Overall, Scholes doesn’t see a problem, and he doesn’t see a need for government regulation.
"The government has no business telling me who I can marry," Scholes said.
The business is responsible for a tiny percentage of the marriages in this country, and he found evidence of little abuse in the marriages, or of abuse of the system just to get into this country.
"Everyone I talked to signed up because they were sincerely interested in finding an American husband," Scholes said.
There’s a growing number of mail-order brides in this area, and many are taking advantage of educational and English opportunities at Everett and Edmonds community colleges, said Van Dinh-Kuno, director of the Refugee and Immigrant Forum of Snohomish County.
Four years ago, she would see perhaps a half-dozen mail-order brides at EvCC, where the organization is based. Now there are 15 or 20.
Most are Russian, and most of the rest have Asian origins.
"Some are happy with their relationship," she said. "Some want to get out as soon as possible."

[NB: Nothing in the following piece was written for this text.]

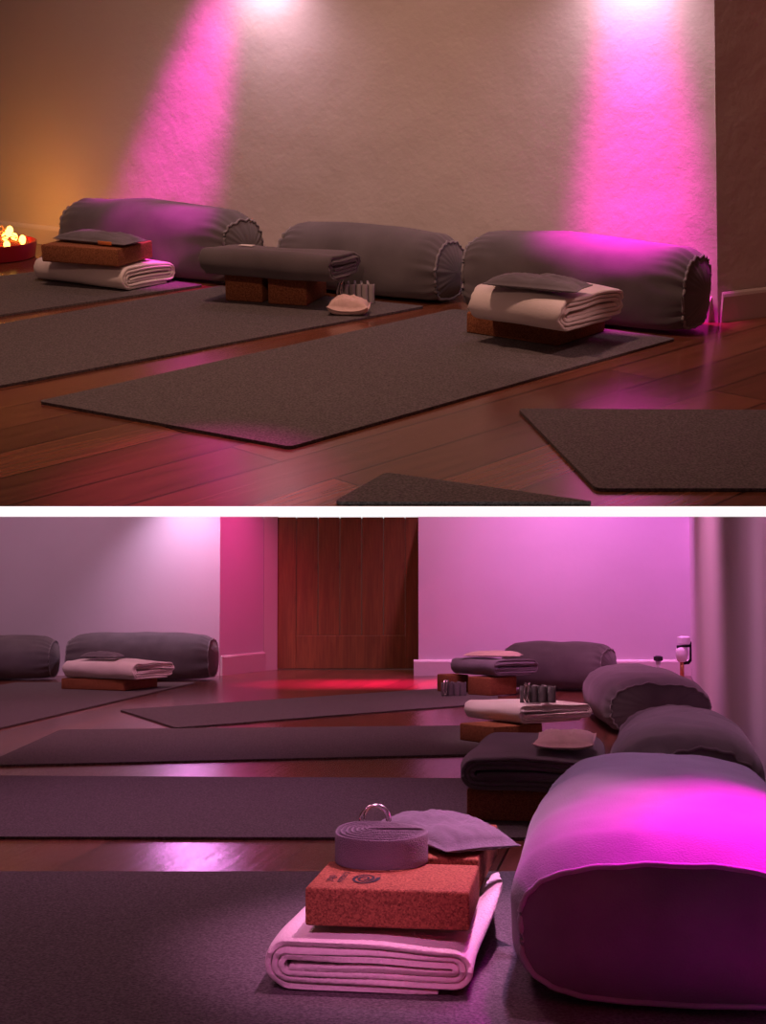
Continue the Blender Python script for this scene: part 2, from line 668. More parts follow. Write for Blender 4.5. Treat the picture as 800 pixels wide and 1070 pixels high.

One problem she sees frequently is husbands who are bent on closely watching their wives. Some call or come to the college to make sure their foreign-born wives are where they’re supposed to be.
Typically, men who seek mail-order brides are much older than the women, and these men tend to dominate or control the relationship, Scholes said.
Those are just characteristics of some participants, and there’s nothing intrinsically wrong with that, he added.
"They would do that (control) with an American woman," he said. "I can’t think of any way you can legislate against men being control freaks."